At 10.30am on Tuesday morning Australian time, this story was posted on The Times website in the UK.

It was completely unsourced and all over the place in making various wild claims including that:

  • BHP wanted to buy Alcoa for $50 billion.
  • Rio Tinto wanted to buy Alcoa for $50 billion.
  • Alcoa had outgoing BHP Billiton CEO Chip Goodyear and his two heirs apparent, Chris Lynch and Marius Kloppers, on a wish list to become CEO.

The response was extraordinary as Alcoa shares rocketed $US2.09 to $US34.99, propelling the Dow more than 100 points higher on Tuesday night.

Sure, Alcoa’s shares have underperformed and its CEO is retiring next year, but does anyone really think the famously disciplined Rio Tinto or BHP-Billiton are about to launch the biggest takeover in mining history at the very top of a resources boom?

Besides, with the climate change debate getting incredibly hot all over the world, why would you buy Australia’s and arguably the world’s largest consumer of electricity?

Aluminium is the most energy intensive metal known to man and the industry has long been embroiled in controversy over secretive and subsidised power supply arrangements from the first world to the third.

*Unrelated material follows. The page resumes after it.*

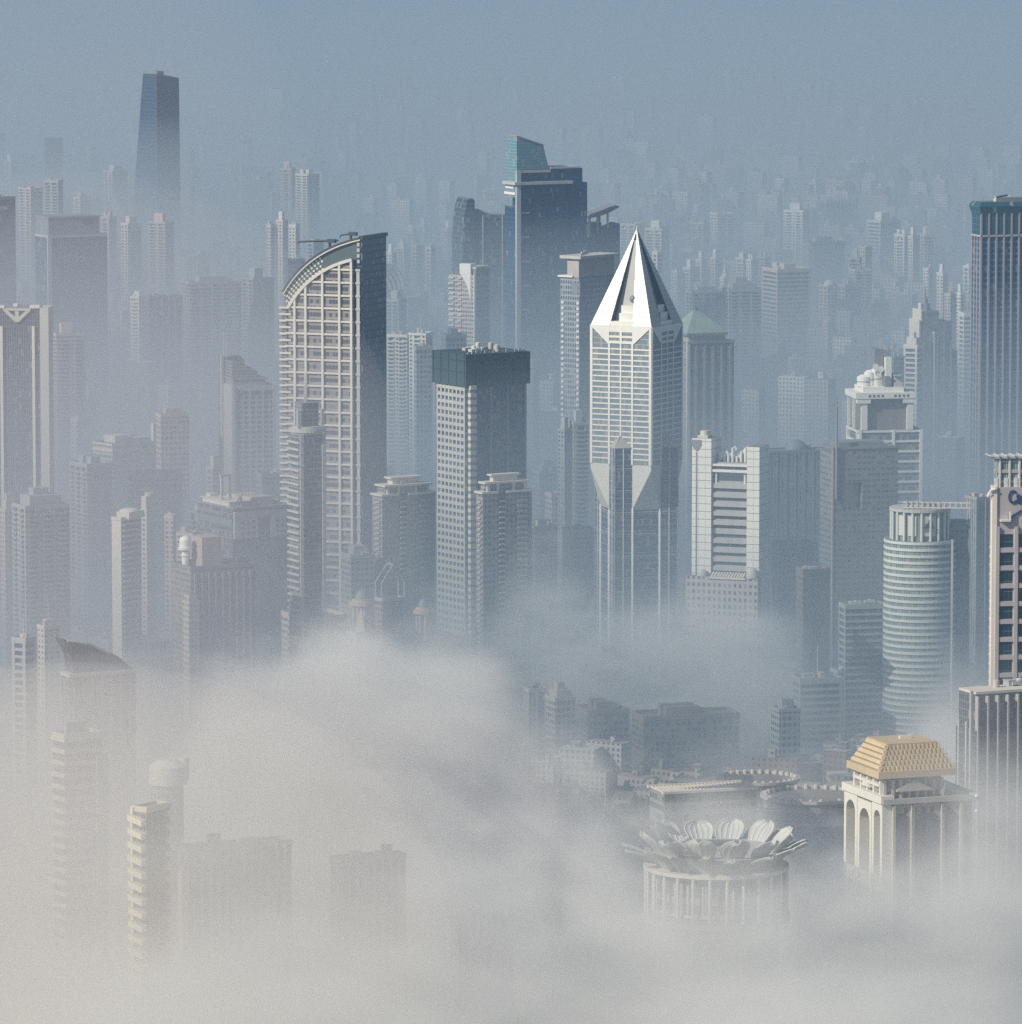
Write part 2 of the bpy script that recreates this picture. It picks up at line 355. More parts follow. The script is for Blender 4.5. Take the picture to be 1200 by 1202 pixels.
# ------------------------------------------------------------------ tower with the pyramid crown
def pointed_tower():
    s = Bd('pointed_tower', 'skyscraper', 'white skyscraper with a tall pointed pyramid crown split by dark slots', 693, 765, 801, 384, 3600, 27, short='the pyramid-topped tower')
    W = s.w; s.d = W; s.poly = [(-W, 0), (0, 0), (0, W), (-W, W)]; c0 = (-W / 2, W / 2)
    zt = s.H; za = s.Z(272); zb = s.Z(547); zv = s.Z(600); ch = W * .31
    gl = facade('pale_glazed_wall', 3.35, 1.6, .95, .9, None, (.2, .25, .28), blind=.3, grough=.2)
    body = s.body(gl, zt - .05, zb, col=(.5, .5, .48))
    # four sides are the same: build the trim of one side and turn it round the middle
    def turn(k):
        e = bpy.data.objects.new('side', None); return e
    def rot(mb, k):
        a = -k * math.pi / 2; ca, sa = math.cos(a), math.sin(a)
        mb.v = [(c0[0] + (x - c0[0]) * ca - (y - c0[1]) * sa, c0[1] + (x - c0[0]) * sa + (y - c0[1]) * ca, z) for x, y, z in mb.v]; return mb
    zw = s.Z(405)
    for k in range(4):
        b = MB()
        for x, t in ((-W + .75, 1.5), (-W + ch, 1.3), (-W / 2, 1.0), (-ch, 1.3), (-.75, 1.5)):
            b.box(x - t / 2, x + t / 2, -.45, .1, zb, zw)
        s.part('pilaster', rot(b, k), WHITE)
        b = MB(); z = zb + 3.35
        while z < zw - 1: b.box(-W + .01, -.01, -.28, .05, z - .42, z + .42); z += 3.35
        s.part('floor_band', rot(b, k), WHITE)
        b = MB()           # white head of the facade with its slots
        b.xz([(-W, zw), (-W + 1.5, zw), (-W + 1.5, zt - 1.6), (-W + ch - 1, zw), (-W + ch, zw), (-W + ch, zt), (-W, zt)], -.5, 0.1)
        b.xz([(-ch, zw), (-ch + 1, zw), (-1.5, zt - 1.6), (-1.5, zw), (0, zw), (0, zt), (-ch, zt)], -.5, .1)
        x0, x1 = -W + ch, -ch; h = (zt - zw) / 8
        for q0, q1 in ((0, 1.2), (2.6, 3.6), (5.2, 8)): b.box(x0 + .002, x1 - .002, -.46, .1, zw + q0 * h, zw + q1 * h)
        b.box(-W / 2 - .8, -W / 2 + .8, -.48, .1, zw + .01, zt - .02)
        s.part('facade_head', rot(b, k), WHITE)
        # corner piece of the crown: solid wedge from the eave corner to the apex
        b = MB(); i = 3.6; A = (-ch, 0, zt); C = (0, 0, zt); B = (0, ch, zt); I = (-ch, ch, zt); P = (c0[0], c0[1], za)
        def up(q, f): return tuple(q[j] + (P[j] - q[j]) * f for j in range(3))
        f = .985; b.face([A, C, up(C, f), up(A, f)], [(A[0], 0), (0, 0), (0, 60), (-1, 60)]); b.face([C, B, up(B, f), up(C, f)], [(0, 0), (ch, 0), (1, 60), (0, 60)])
        b.face([up(A, f), up(C, f), up(B, f), up(I, f)])
        s.part('crown_wedge', rot(b, k), facade('crown_panel', 3.0, 3.2, .95, .93, (.42, .42, .4), (.46, .47, .46), blind=.5, grough=.3, roofc=(.5, .5, .48)))
        b = MB(); b.face([B, I, up(I, f), up(B, f)]); b.face([I, A, up(A, f), up(I, f)]); s.part('crown_reveal', rot(b, k), solid('reveal_shade', (.03, .05, .08), .3))  # slot shade put into the dark colour of the inner faces
        # stepped plinth behind the slot
        b = MB(); b.box(-W + ch, -ch, .5, 9, zt, zt + 2.6); b.box(-W + ch + 5, -ch - 1, 3, 9, zt + 2.6, zt + 7.5); b.box(-W / 2 - 2.5, -ch - .5, 5, 9.5, zt + 7.5, zt + 12)
        s.part('crown_plinth', rot(b, k), WHITE)
        # overhanging corner that narrows down to the turned shaft
        b = MB(); C = (0, 0); A = (-ch, 0); B = (0, ch)
        zc_ = zb - 3; b.prism([A, C, B], zc_, zb, top=True)
        b.face([(*A, zc_), (*A, zv), (*C, zc_)]); b.face([(*C, zc_), (*B, zv), (*B, zc_)]); b.face([(*C, zc_), (*A, zv), (*B, zv)]); b.face([(*B, zc_), (*B, zv), (*A, zv), (*A, zc_)])
        s.part('corner_bracket', rot(b, k), solid('bracket_panel', (.62, .62, .58), .5, 0, .12))
        for q in ((-ch, .6), (-.6, ch)):
            b = MB(); hgt = zv + 4 if q[0] == -ch else s.Z(596)
            b.box(q[0] - .8, q[0] + .8, q[1] - .8, q[1] + .8, 0, hgt - 4)
            b.loft([[(q[0] - .8, q[1] - .8, hgt - 4), (q[0] + .8, q[1] - .8, hgt - 4), (q[0] + .8, q[1] + .8, hgt - 4), (q[0] - .8, q[1] + .8, hgt - 4)], [(q[0] - .1, q[1] - .1, hgt), (q[0] + .1, q[1] - .1, hgt), (q[0] + .1, q[1] + .1, hgt), (q[0] - .1, q[1] + .1, hgt)]])
            s.part('corner_column', rot(b, k), WHITE)
    # inner pyramid, ball, tip
    b = MB(); r = W * .34; ii = [(c0[0] + a * r, c0[1] + e * r) for a, e in ((-1, -1), (1, -1), (1, 1), (-1, 1))]; zi = zt + 1
    b.loft([[(x, y, zi) for x, y in ii], [(c0[0] + (x - c0[0]) * .12, c0[1] + (y - c0[1]) * .12, zi + (za - zi) * .88) for x, y in ii]])
    s.part('inner_pyramid', b, solid('inner_pyramid_panel', (.36, .38, .36), .5))
    b = MB(); bx = -W * .39; b.ball(bx, 7.4, s.Z(353), 2.4); s.part('crown_ball', b, GREY)
    b = MB(); b.cyl(c0[0], c0[1], za - 4, za + 2, .8, 8, .2); s.part('finial', b, WHITE)
    # turned shaft with its own little pyramid roofs at the four points
    hd = W * .685; zs = s.Z(527); P = [(c0[0] + hd * math.cos(a), c0[1] + hd * math.sin(a)) for a in (-math.pi / 2, 0, math.pi / 2, math.pi)]
    sh = facade('shaft_glass_wall', 3.35, 1.7, .95, .9, None, (.015, .045, .1), blind=.08, grough=.12)
    b = MB(); b.prism(P, 0, zs); s.part('turned_shaft', b, sh, None, (.32, .35, .38))
    b = MB(); fl = 8
    while fl < zs: b.prism(offs(P, .12), fl - .2, fl + .2, bot=True); fl += 13.4
    s.part('shaft_band', b, PALE)
    for k in range(4):
        b = MB(); pr = hd - W / 2; x = -W / 2; q = [(x - pr, 0), (x, -pr), (x + pr, 0)]
        b.loft([[(*v, zs) for v in offs(q, .5)], [(x, -pr * .15, zs + 7), (x + .05, -pr * .1, zs + 7), (x, -pr * .05, zs + 7)]])
        s.part('point_roof', rot(b, k), solid('point_roof_panel', (.4, .38, .34), .6))
        b = MB()
        for f in (.0, .5):
            for g in (-1, 1): b.box(x + g * pr * f - .35, x + g * pr * f + .35, -pr * (1 - f) - .3, -pr * (1 - f) + .3, 0, zs)
        s.part('shaft_mullion', rot(b, k), PALE)
    # dark face: low vent pairs
    b = MB()
    for y in (W * .3, W * .45): b.cyl(0, y, 0, .1, .1, 3)
    return s
pointed_tower()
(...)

The Times and The Sunday Times are Rupert Murdoch’s most credible newspapers – but they’ll suffer brand damage as time passes without an Alcoa bid. Like crying wolf, you can only do this so many times.

The Sunday Times was recently subjected to this humiliating attack by The New York Times over a story which claimed an American scientist, Professor Charlie Roselli, was conducting cruel experiments to “cure” gay sheep in a “program that critics fear could pave the way for breeding out homos-xuality in humans”.

It was pure science fiction but, like the Alcoa takeover story, was picked up all over the world.

Printing such pap isn’t going to help turn around the finances of both papers, as they continue to bleed about $200 million a year, as this story on The Times website yesterday explains.

Making matters worse was the decision of The Australian to back its sister paper yesterday with a front page follow-up to the Alcoa story – invoking memories of the famous Mark Westfield “Heineken to buy Foster’s” splash.